The most fun I had during that character was in Chicago, because Chicago is where people really went crazy for it and still do. I still do appearances with George Wendt. Like two years ago, Illinois had its bicentennial and they invited me and George Wendt to perform there. We met the governor, and we literally did ten minutes.

It’s hilarious how Chicago… I think they’re just so grateful for the attention. They’ve always had a little bit of a complex about New York and Los Angeles, so even though some people were offended by it, I think most people were just thrilled. It’s the equivalent of Regis Philbin’s reaction when Dana Carvey did him. It’s validation on some level, like “I was on Saturday Night Live!” It was like an entire city saying [assumes Chicago accent], “Hey, look at that. We’re a thing.”

AVC: I get it. I lived there for 12 years, and then I grew up in Cleveland, which is even worse. They’ll dedicate bus tours to movies no one has ever seen. Like, have you seen Draft Day with Kevin Costner? No, but everyone in Cleveland has.

RS: That’s so funny. It’s like how nowhere is the Blues Brothers more important in the pantheon than in Chicago. It’s up there with Gone With The Wind and Casablanca.


Wayne’s World 2 (1993)—“Concert Nerd”
Curb Your Enthusiasm (2011)—“Yari”

AVC: Speaking of Chicago, you and Bob Odenkirk play incredible concert nerds from the Chicago suburbs in Wayne’s World 2.

RS: A lot of people have discovered that movie lately. I think it’s on Netflix or something, but I’ve been hearing a lot about that movie lately.

That was just a throwaway one day shoot. [Wayne’s World 2 writers] Bonnie and Terry Turner were great writers at SNL and we really were considered—Bob, Conan, Greg Daniels, and myself were collectively called the nerds. So they just couldn’t resist casting us.

That was a fun day, but I will say there’s one role that was the most fun I’ve ever experienced in show business, so I’ll just talk about that.

Getting to be on Curb Your Enthusiasm may be the most fun experience in my whole career. I got to play a mechanic who sponsored a softball team that Larry David was on and it was the year he did a season in New York. I auditioned for this role with an Israeli accent because the guy’s name was Yari. I got the call later, and they said “Yeah, Larry wants you to do it, but just do Triumph’s voice.”

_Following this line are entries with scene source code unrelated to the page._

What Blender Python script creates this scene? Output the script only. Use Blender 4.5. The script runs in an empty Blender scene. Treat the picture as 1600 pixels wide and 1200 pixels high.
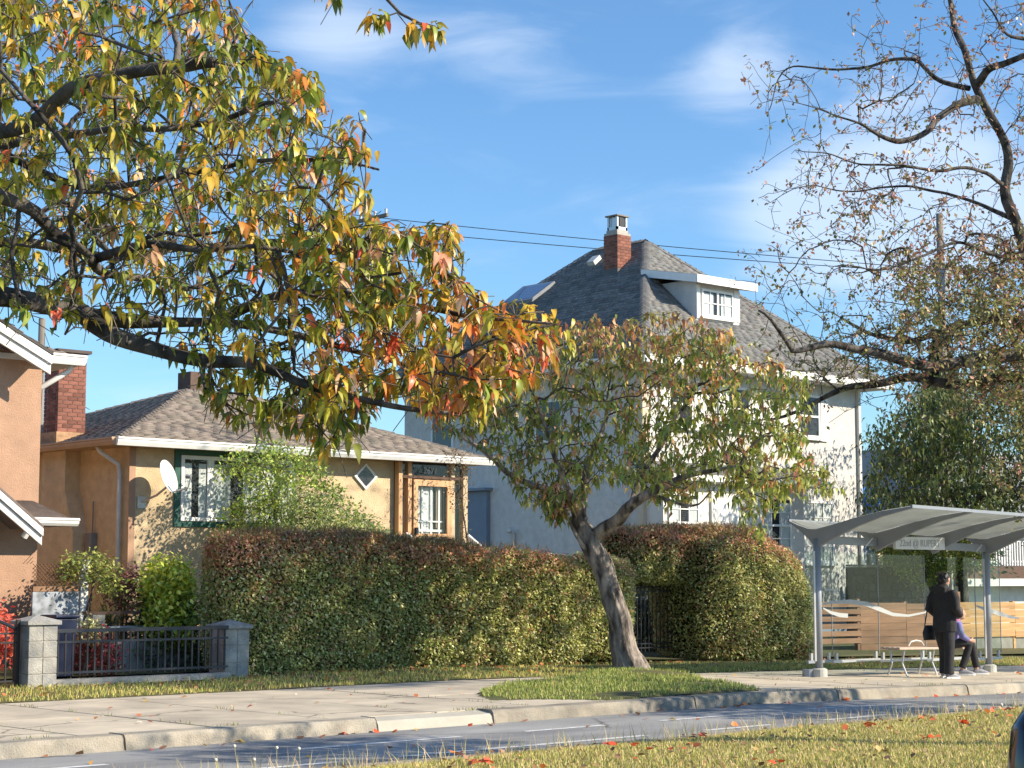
import bpy, math, random
import numpy as np
from mathutils import Vector, Matrix, noise
R = math.radians
S = bpy.context.scene
COL = S.collection

# ------------------------------------------------------------------ camera, world, sun, exposure
F = 2850.0; CH = 1.5
PITCH = math.atan(300 / F); TH = R(47.25)
fwh = np.array([math.cos(TH), math.sin(TH), 0.0]); rt = np.array([math.sin(TH), -math.cos(TH), 0.0]); up0 = np.array([0, 0, 1.0])
fw = fwh * math.cos(PITCH) + up0 * math.sin(PITCH); upv = up0 * math.cos(PITCH) - fwh * math.sin(PITCH)
C0 = np.array([0, 0, CH])
cam = bpy.data.cameras.new('camera'); cam.sensor_width = 36; cam.sensor_fit = 'HORIZONTAL'
cam.lens = 36 * F / 1600; cam.clip_start = 0.1; cam.clip_end = 3000
co = bpy.data.objects.new('camera', cam); COL.objects.link(co); co.location = (0, 0, CH)
co.rotation_euler = Matrix((rt, upv, -fw)).transposed().to_euler()
S.camera = co

SUN_EL, SUN_AZ = 30.0, math.atan2(-0.83, 0.555)          # to-sun direction in the ground plane
ts = np.array([math.cos(SUN_AZ) * math.cos(R(SUN_EL)), math.sin(SUN_AZ) * math.cos(R(SUN_EL)), math.sin(R(SUN_EL))])
sl = bpy.data.lights.new('sun', 'SUN'); sl.energy = 5.0; sl.angle = R(0.55); sl.color = (1.0, 0.885, 0.715)
so = bpy.data.objects.new('sun', sl); COL.objects.link(so)
so.rotation_euler = Vector(-ts).to_track_quat('-Z', 'Y').to_euler(); so.location = (20, -20, 30)

W = bpy.data.worlds.new('World'); S.world = W; W.use_nodes = True
nt = W.node_tree; nt.nodes.clear(); N = nt.nodes.new; L = nt.links.new
out = N('ShaderNodeOutputWorld'); bg = N('ShaderNodeBackground'); L(bg.outputs[0], out.inputs[0])
sky = N('ShaderNodeTexSky'); sky.sky_type = 'NISHITA'; sky.sun_disc = False
sky.sun_elevation = R(SUN_EL); sky.sun_rotation = math.atan2(ts[0], ts[1]); sky.altitude = 60; sky.air_density = 1.0; sky.dust_density = 0.3; sky.ozone_density = 2.0
bg.inputs[1].default_value = 0.12
tc = N('ShaderNodeTexCoord')
def wmath(op, a, b=None, clamp=False):
    m = N('ShaderNodeMath'); m.operation = op; m.use_clamp = clamp
    for i, v in enumerate((a, b)):
        if v is None: continue
        if isinstance(v, (int, float)): m.inputs[i].default_value = v
        else: L(v, m.inputs[i])
    return m.outputs[0]
# soft clouds: stretched noise, gathered round a few directions and thinly everywhere else
mp = N('ShaderNodeMapping'); mp.inputs['Scale'].default_value = (1, 1, 3.4); mp.inputs['Location'].default_value = (3.3, 1.7, .4); L(tc.outputs['Generated'], mp.inputs[0])
n1 = N('ShaderNodeTexNoise'); n1.inputs['Scale'].default_value = 8.0; n1.inputs['Detail'].default_value = 8; n1.inputs['Roughness'].default_value = 0.55; n1.inputs['Distortion'].default_value = 0.5
L(mp.outputs[0], n1.inputs['Vector'])
n2 = N('ShaderNodeTexNoise'); n2.inputs['Scale'].default_value = 2.2; n2.inputs['Detail'].default_value = 3; L(mp.outputs[0], n2.inputs['Vector'])
def rayd(x, y):
    r = fw + rt * (x - 800) / F + upv * (600 - y) / F
    return r / np.linalg.norm(r)
acc = None
for (px, py, rad, wt) in [(560, 30, 75, .95), (760, 15, 70, .55), (1120, 125, 50, .62), (1175, 95, 50, .5), (1225, 285, 50, .4), (1420, 300, 110, 1.5), (1310, 345, 100, 1.1),
                          (1540, 320, 80, 1.0), (1170, 375, 60, .4), (480, 60, 60, .5), (960, 340, 60, .25), (760, 405, 60, .25), (1480, 640, 70, .7), (300, 560, 120, .35), (1050, 260, 60, .3)]:
    d = rayd(px, py); k = 2 * (F / rad) ** 2
    vm = N('ShaderNodeVectorMath'); vm.operation = 'DOT_PRODUCT'; L(tc.outputs['Generated'], vm.inputs[0]); vm.inputs[1].default_value = tuple(d)
    g = wmath('EXPONENT', wmath('MULTIPLY', wmath('SUBTRACT', vm.outputs['Value'], 1.0), k / 2))
    g = wmath('MULTIPLY', g, wt)
    acc = g if acc is None else wmath('ADD', acc, g)
cl = wmath('ADD', wmath('MULTIPLY', acc, 0.36), wmath('MULTIPLY', n2.outputs[0], 0.14))
cl = wmath('ADD', cl, wmath('MULTIPLY', n1.outputs[0], 0.95))
mr = N('ShaderNodeMapRange'); mr.interpolation_type = 'SMOOTHSTEP'; L(cl, mr.inputs[0]); mr.inputs[1].default_value = 0.58; mr.inputs[2].default_value = 1.12; mr.inputs[3].default_value = 0; mr.inputs[4].default_value = 0.55
mx = N('ShaderNodeMix'); mx.data_type = 'RGBA'; L(mr.outputs[0], mx.inputs[0])
tint = N('ShaderNodeMix'); tint.data_type = 'RGBA'; tint.blend_type = 'MULTIPLY'; tint.inputs[0].default_value = 1; L(sky.outputs[0], tint.inputs[6]); tint.inputs[7].default_value = (0.62, 0.86, 1.05, 1)
L(tint.outputs[2], mx.inputs[6]); mx.inputs[7].default_value = (5.2, 5.8, 6.6, 1)
L(mx.outputs[2], bg.inputs[0])
S.view_settings.view_transform = 'Standard'; S.view_settings.look = 'None'; S.view_settings.gamma = 1; S.view_settings.use_curve_mapping = False
S.view_settings.exposure = 0.66
S.cycles.max_bounces = 8; S.cycles.transparent_max_bounces = 12; S.cycles.use_denoising = True

# ------------------------------------------------------------------ pixel helpers (a photograph pixel and one known coordinate give a point of the place)
def ray(x, y): return fw + rt * (x - 800) / F + upv * (600 - y) / F
def onY(x, y, Y): r = ray(x, y); return C0 + r * Y / r[1]
def onX(x, y, X): r = ray(x, y); return C0 + r * X / r[0]
def atd(x, y, d): return C0 + ray(x, y) * d
def proj(P):
    v = np.asarray(P, float) - C0; d = v @ fw
    return 800 + F * (v @ rt) / d, 600 - F * (v @ upv) / d, d
def gz(x): return -0.02 * np.maximum(0, np.asarray(x, float) - 18.5)     # the street falls gently beyond the first house

# ------------------------------------------------------------------ materials
def lin(r, g, b): return tuple((c / 12.92 if c <= .04045 else ((c + .055) / 1.055) ** 2.4) for c in (r / 255, g / 255, b / 255))
MATS = {}
def mat(name, col, rough=.85, var=.12, vs=3.0, bump=.0, bs=60.0, metal=0, rnd=0.0, attr=False, streak=0, crack=0, col2=None, mixs=1.2, spec=.4, stretch=(1, 1, 1), transl=0):
    if name in MATS: return MATS[name]
    m = bpy.data.materials.new(name); MATS[name] = m; m.use_nodes = True
    t = m.node_tree; t.nodes.clear(); n = t.nodes.new; l = t.links.new
    o = n('ShaderNodeOutputMaterial'); p = n('ShaderNodeBsdfPrincipled')
    p.inputs['Roughness'].default_value = rough; p.inputs['Metallic'].default_value = metal; p.inputs['Specular IOR Level'].default_value = spec
    tcn = n('ShaderNodeTexCoord'); mpn = n('ShaderNodeMapping'); mpn.inputs['Scale'].default_value = stretch; l(tcn.outputs['Object'], mpn.inputs[0])
    if attr:
        a = n('ShaderNodeAttribute'); a.attribute_name = 'Col'; src = a.outputs['Color']
    else:
        rg = n('ShaderNodeRGB'); rg.outputs[0].default_value = (*col, 1); src = rg.outputs[0]
    if col2:
        nz = n('ShaderNodeTexNoise'); nz.inputs['Scale'].default_value = mixs; nz.inputs['Detail'].default_value = 6; l(mpn.outputs[0], nz.inputs['Vector'])
        rm = n('ShaderNodeMapRange'); rm.inputs[1].default_value = .42; rm.inputs[2].default_value = .62; l(nz.outputs[0], rm.inputs[0])
        mm = n('ShaderNodeMix'); mm.data_type = 'RGBA'; l(rm.outputs[0], mm.inputs[0]); l(src, mm.inputs[6]); mm.inputs[7].default_value = (*col2, 1); src = mm.outputs[2]
    if var:
        nz = n('ShaderNodeTexNoise'); nz.inputs['Scale'].default_value = vs; nz.inputs['Detail'].default_value = 8; nz.inputs['Roughness'].default_value = .65; l(mpn.outputs[0], nz.inputs['Vector'])
        rm = n('ShaderNodeMapRange'); rm.inputs[1].default_value = .25; rm.inputs[2].default_value = .75; rm.inputs[3].default_value = 1 - var * 1.6; rm.inputs[4].default_value = 1 + var * 1.6; l(nz.outputs[0], rm.inputs[0])
        hs = n('ShaderNodeHueSaturation'); l(src, hs.inputs['Color']); l(rm.outputs[0], hs.inputs['Value']); src = hs.outputs[0]
    if rnd:
        oi = n('ShaderNodeObjectInfo'); rm = n('ShaderNodeMapRange'); rm.inputs[3].default_value = 1 - rnd; rm.inputs[4].default_value = 1 + rnd; l(oi.outputs['Random'], rm.inputs[0])
        hs = n('ShaderNodeHueSaturation'); l(src, hs.inputs['Color']); l(rm.outputs[0], hs.inputs['Value']); src = hs.outputs[0]
    if streak:
        m2 = n('ShaderNodeMapping'); m2.inputs['Scale'].default_value = (1.6, 1.6, .3); l(tcn.outputs['Object'], m2.inputs[0]); nz = n('ShaderNodeTexNoise'); nz.inputs['Scale'].default_value = 1.6; nz.inputs['Detail'].default_value = 5; l(m2.outputs[0], nz.inputs['Vector'])
        rm = n('ShaderNodeMapRange'); rm.inputs[1].default_value = .35; rm.inputs[2].default_value = .6; rm.inputs[3].default_value = 1 - streak * .6; rm.inputs[4].default_value = 1; l(nz.outputs[0], rm.inputs[0]); hs = n('ShaderNodeHueSaturation'); l(src, hs.inputs['Color']); l(rm.outputs[0], hs.inputs['Value']); src = hs.outputs[0]
    if crack:
        nd_ = n('ShaderNodeTexNoise'); nd_.inputs['Scale'].default_value = 2.5; nd_.inputs['Detail'].default_value = 5; geo = n('ShaderNodeNewGeometry'); l(geo.outputs['Position'], nd_.inputs['Vector'])
        av = n('ShaderNodeMix'); av.data_type = 'VECTOR'; av.inputs[0].default_value = .22; l(geo.outputs['Position'], av.inputs[4]); l(nd_.outputs['Color'], av.inputs[5])
        vo = n('ShaderNodeTexVoronoi'); vo.feature = 'DISTANCE_TO_EDGE'; vo.inputs['Scale'].default_value = crack; l(av.outputs[1], vo.inputs['Vector'])
        rm = n('ShaderNodeMapRange'); rm.inputs[1].default_value = .0; rm.inputs[2].default_value = .012; rm.inputs[3].default_value = .35; rm.inputs[4].default_value = 1; l(vo.outputs['Distance'], rm.inputs[0])
        gn = n('ShaderNodeTexNoise'); gn.inputs['Scale'].default_value = .45; l(geo.outputs['Position'], gn.inputs['Vector']); gr = n('ShaderNodeMapRange'); gr.inputs[1].default_value = .50; gr.inputs[2].default_value = .58; l(gn.outputs[0], gr.inputs[0])
        mxx = n('ShaderNodeMath'); mxx.operation = 'MAXIMUM'; iv = n('ShaderNodeMath'); iv.operation = 'SUBTRACT'; iv.inputs[0].default_value = 1; l(gr.outputs[0], iv.inputs[1]); l(rm.outputs[0], mxx.inputs[0]); l(iv.outputs[0], mxx.inputs[1])
        hs = n('ShaderNodeHueSaturation'); l(src, hs.inputs['Color']); l(mxx.outputs[0], hs.inputs['Value']); src = hs.outputs[0]
    l(src, p.inputs['Base Color'])
    if bump:
        nb = n('ShaderNodeTexNoise'); nb.inputs['Scale'].default_value = bs; nb.inputs['Detail'].default_value = 4; l(mpn.outputs[0], nb.inputs['Vector'])
        b = n('ShaderNodeBump'); b.inputs['Strength'].default_value = bump; b.inputs['Distance'].default_value = .02; l(nb.outputs[0], b.inputs['Height']); l(b.outputs[0], p.inputs['Normal'])
    if transl:
        tr = n('ShaderNodeBsdfTranslucent'); l(src, tr.inputs[0]); ms = n('ShaderNodeMixShader'); ms.inputs[0].default_value = transl
        l(p.outputs[0], ms.inputs[1]); l(tr.outputs[0], ms.inputs[2]); l(ms.outputs[0], o.inputs[0])
    else: l(p.outputs[0], o.inputs[0])
    return m
def glass(name, tint=(.75, .85, .85), gloss=.25, rough=.03):
    if name in MATS: return MATS[name]
    m = bpy.data.materials.new(name); MATS[name] = m; m.use_nodes = True
    t = m.node_tree; t.nodes.clear(); n = t.nodes.new; l = t.links.new
    o = n('ShaderNodeOutputMaterial'); a = n('ShaderNodeBsdfTransparent'); a.inputs[0].default_value = (*tint, 1)
    g = n('ShaderNodeBsdfGlossy'); g.inputs['Roughness'].default_value = rough; lw = n('ShaderNodeLayerWeight'); fr = n('ShaderNodeMath'); fr.operation = 'POWER'; fr.inputs[1].default_value = 5.5; l(lw.outputs['Facing'], fr.inputs[0])
    ad = n('ShaderNodeMath'); ad.operation = 'ADD'; ad.use_clamp = True; ad.inputs[1].default_value = gloss; l(fr.outputs[0], ad.inputs[0])
    x = n('ShaderNodeMixShader'); l(ad.outputs[0], x.inputs[0]); l(a.outputs[0], x.inputs[1]); l(g.outputs[0], x.inputs[2]); l(x.outputs[0], o.inputs[0])
    return m

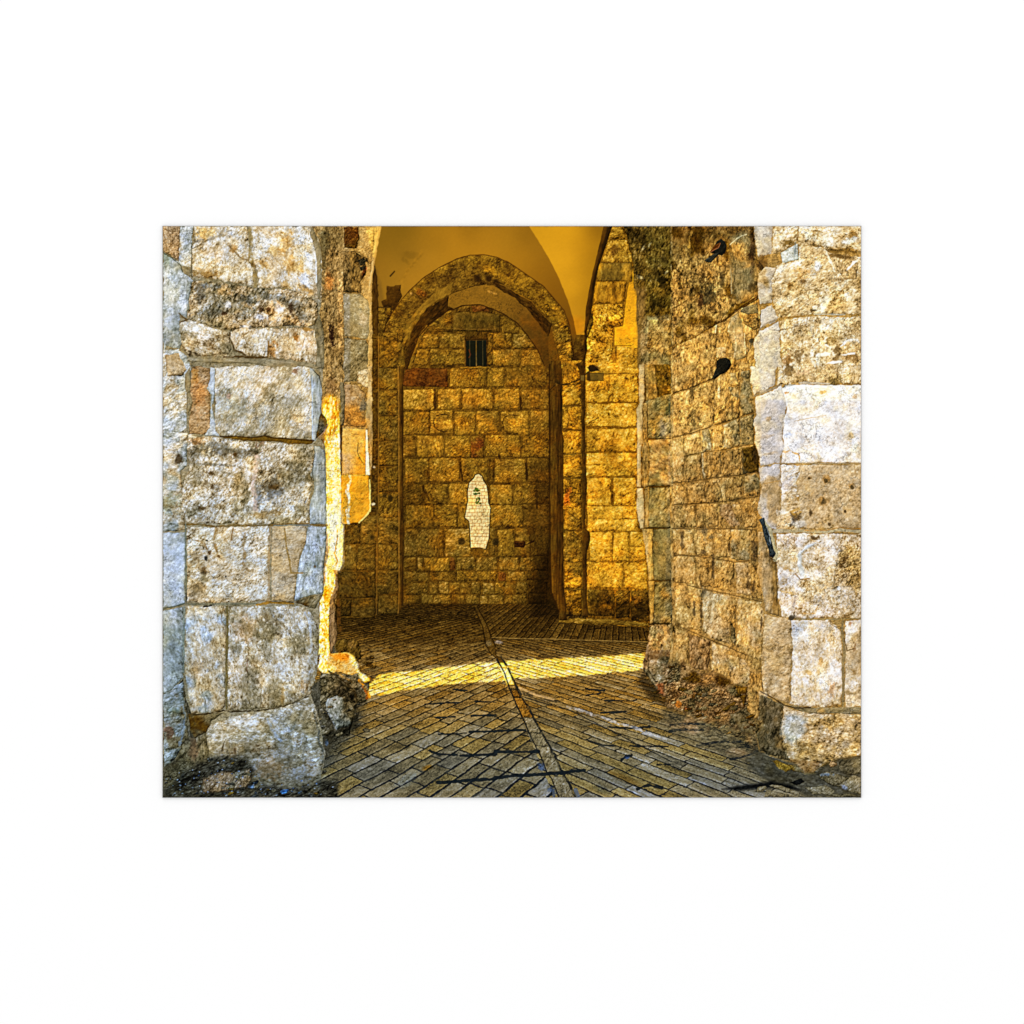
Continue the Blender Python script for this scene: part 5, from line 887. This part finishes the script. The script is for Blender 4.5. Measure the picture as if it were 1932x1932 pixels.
rp('D2','white',.70,(1120,215),(1290,182),(1560,190),(1905,190),(1905,962),(1500,960),(1100,968),(1140,800),(1125,700),(1128,560),(1165,420),amp=.4,rg=.12,mix=('cream', -.3, .1),seed=1022,bev=3)
for q in ((1200,210,16,6,(190,206,230)),(1170,680,8,6,(200,208,230)),(1160,560,9,16,(234,236,244)),(1840,780,8,9,(236,238,240))):
    B('D2', q[0], q[1], q[2], q[3], q[4], .7, -10, ns=1)
for q in ((1165,265,6,3,(186,120,50)),(1520,260,8,4,(206,160,84)),(1800,700,8,10,(214,180,120)),(1160,850,8,3,(190,140,70)),(980,520,6,5,(196,160,110)),(1840,300,5,4,(196,160,120)),(960,700,14,4,(190,168,140)),(1000,870,12,3,(180,156,124))):
    B('D2', q[0], q[1], q[2], q[3], q[4], .7, -10, ns=1)
for x, y in ((1328,597),(1635,715),(1485,845),(1487,705),(997,433),(1650,575)):
    B('D2', x, y, 1.1, 1.1, (50,34,30), .9, 0, ns=.2)
L('D2', [(1240,548),(1400,515),(1550,490)], 1.2, (206,170,110), .8, 1); L('D2', [(1170,800),(1220,860),(1280,880),(1290,940)], 2.4, (196,150,80), .8, 1.5)
L('D2', [(890,1000),(980,985),(1100,968),(1300,965),(1905,972)], 1.8, (168,146,108), .9, .6)
rp('D2','tan',.52,(893,1010),(1095,975),(1110,1120),(1100,1444),'D3',(1060,190),(960,170),(870,0),'D2',(862,1444),(900,1290),(905,1200),(892,1100),amp=.28,rg=.07,mix=('lilac', .5, .1))
rp('D2','tan',.66,(1105,985),(1300,985),(1290,1050),(1240,1160),(1270,1280),(1280,1444),'D3',(1280,180),(1060,200),(1060,0),'D2',(1105,1444),(1110,1150),amp=.6,rg=.25,mix=('cream', .3, .05))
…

Then I show up and the premise was that the guy was supposed to be this overenthusiastic softball sponsor who pitches in the game, too, and then Larry screws up, because he lets a grounder go through his legs like Bill Buckner famously did against the Mets in 1986 when the Red Sox lost the World Series. So this guy goes bananas and then he doesn’t fix his car anymore. It’s that kind of thing.

But then when I got there, they asked me, “Would you mind giving the group a pep talk as your character?” The whole show is supposed to be improvising off a premise, but here I am being told this a half hour before we shot, and I just wanted to collect my thoughts about what this guy would say. But I got to do this incredibly vulgar speech. I asked Larry and the director, “Is it okay if I curse a little?” And they said “Yes, the more the better.”

You should Google that one. It was the most fun I’ve ever had, and Larry David paid me the best compliment ever by how much I was making him laugh. I loved Seinfeld so much, and making him laugh is just one of the highlights of my career.

It’s so crazy. I have done movies with Paul Thomas Anderson and Noah Baumbach. I was the counselor in Marriage Story, and that’s very interesting. Jesus Christ.